T Levels launched in September 2020 as a new qualification choice that follow GCSEs and give students a head-start towards the career they want.
Posted Mon 4 April 2022 - 14:15

The courses were developed with leading employers to ensure that young people gain the knowledge and skills that businesses need.

A T Level is equivalent to three A levels and will attract UCAS points. They combine classroom study (80%) with a substantial industry placement (20%) and will support young people to progress into an entry-level skilled job, a higher apprenticeship or on to further study, including at university.

2022 is a big year for T Levels, with the first cohort due to graduate and progress into the next stage of their journey, whether this be employment, university, college or an apprenticeship. All these options are open to these students, and UCAS is here to support across all these pathways.

The question we are often asked is will universities and colleges accept T Levels for entry to undergraduate courses? But is this the right question to ask? Instead, perhaps the question should be how do we support T Level students in understanding the full range of options and pathways available to them.

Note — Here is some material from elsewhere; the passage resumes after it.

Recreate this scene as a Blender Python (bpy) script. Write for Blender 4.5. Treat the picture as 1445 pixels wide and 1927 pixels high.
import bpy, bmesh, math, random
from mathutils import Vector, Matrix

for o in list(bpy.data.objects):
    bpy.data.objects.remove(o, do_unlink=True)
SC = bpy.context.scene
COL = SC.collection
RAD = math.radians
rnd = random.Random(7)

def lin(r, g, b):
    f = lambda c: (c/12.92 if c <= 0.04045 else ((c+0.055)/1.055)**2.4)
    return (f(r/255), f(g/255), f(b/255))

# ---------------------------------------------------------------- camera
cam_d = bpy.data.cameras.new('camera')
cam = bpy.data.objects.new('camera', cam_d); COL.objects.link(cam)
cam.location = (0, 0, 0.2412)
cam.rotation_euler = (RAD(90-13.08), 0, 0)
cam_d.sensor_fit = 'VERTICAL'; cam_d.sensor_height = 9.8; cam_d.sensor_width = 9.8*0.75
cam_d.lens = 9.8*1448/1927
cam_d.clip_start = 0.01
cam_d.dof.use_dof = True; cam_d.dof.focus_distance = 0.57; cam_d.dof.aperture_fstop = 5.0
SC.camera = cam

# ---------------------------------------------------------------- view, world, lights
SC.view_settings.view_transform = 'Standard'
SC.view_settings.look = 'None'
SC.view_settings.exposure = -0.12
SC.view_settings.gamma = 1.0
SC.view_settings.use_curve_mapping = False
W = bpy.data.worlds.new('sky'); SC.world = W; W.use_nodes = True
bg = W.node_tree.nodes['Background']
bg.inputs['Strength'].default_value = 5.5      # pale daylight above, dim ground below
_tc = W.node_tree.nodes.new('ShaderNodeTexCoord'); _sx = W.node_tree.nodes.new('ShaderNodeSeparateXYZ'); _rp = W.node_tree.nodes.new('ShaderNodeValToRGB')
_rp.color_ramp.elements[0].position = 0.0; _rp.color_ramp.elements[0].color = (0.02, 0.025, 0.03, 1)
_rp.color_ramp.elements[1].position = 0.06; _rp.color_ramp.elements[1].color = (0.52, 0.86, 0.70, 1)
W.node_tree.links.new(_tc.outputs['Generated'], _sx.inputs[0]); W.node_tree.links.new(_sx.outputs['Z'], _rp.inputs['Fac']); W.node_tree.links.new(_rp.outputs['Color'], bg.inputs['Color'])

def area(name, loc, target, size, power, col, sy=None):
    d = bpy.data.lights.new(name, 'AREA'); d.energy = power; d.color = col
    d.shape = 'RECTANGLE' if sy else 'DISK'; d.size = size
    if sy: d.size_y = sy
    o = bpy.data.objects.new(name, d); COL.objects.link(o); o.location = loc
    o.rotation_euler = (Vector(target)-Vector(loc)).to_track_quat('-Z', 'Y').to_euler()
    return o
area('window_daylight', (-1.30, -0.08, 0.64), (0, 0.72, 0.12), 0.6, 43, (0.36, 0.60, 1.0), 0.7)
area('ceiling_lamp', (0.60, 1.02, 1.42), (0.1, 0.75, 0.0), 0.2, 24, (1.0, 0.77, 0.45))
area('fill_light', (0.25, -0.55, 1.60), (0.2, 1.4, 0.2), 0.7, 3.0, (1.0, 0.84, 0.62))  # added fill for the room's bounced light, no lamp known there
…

The introduction of T Levels alongside the implementation of the post-16 review of qualifications, are the biggest reforms to qualifications in England since the decoupling of the AS and introduction of reformed A levels, leading to structurally different A levels across the UK. While these reforms were at the forefront of the minds of the secondary and higher education sector, the introduction of T Levels doesn’t seem to have the same spotlight – and it should.

The introduction of T Levels provides universities and colleges with the opportunity to review their policies in relation to vocational and technical qualifications. While we know traditionally that these qualifications are uncommon at the most selective providers, T Levels offer an opportunity to think again, innovate and develop new progression pathways – such as Higher Technical Qualifications.

T Levels won’t offer progression to every route, just as A levels alone don’t. The important thing here is that students know this when selecting their Level 3 options. Recent research as part of our ‘Where next?’ series suggests that one in five unintentionally closed a door to a desired pathway due to their qualification choice, and more than one in four would have made different GCSE/National 5 choices had they known what their degree course involves – and around a third would choose different post-16 options.

UCAS has a key role to play here – we support students in exploring all their post-secondary options, with our apprenticeships search tool, Career Finder, being used 2 million times in the last year. We give tailored information and advice to students based on their background and educational context, guiding them through their journey, and T Level students are no different. Our aim is to ensure that these students are just as informed and supported as their A level counterparts, and able to understand and access the full range of opportunities available to them, as we seek to build true parity.

The rollout of T Levels will not be without its challenges. But with this comes a great opportunity to ‘level up’ technical and vocational education. The more the education sector does now to champion T Llevels, the more likely they are to be a success for students.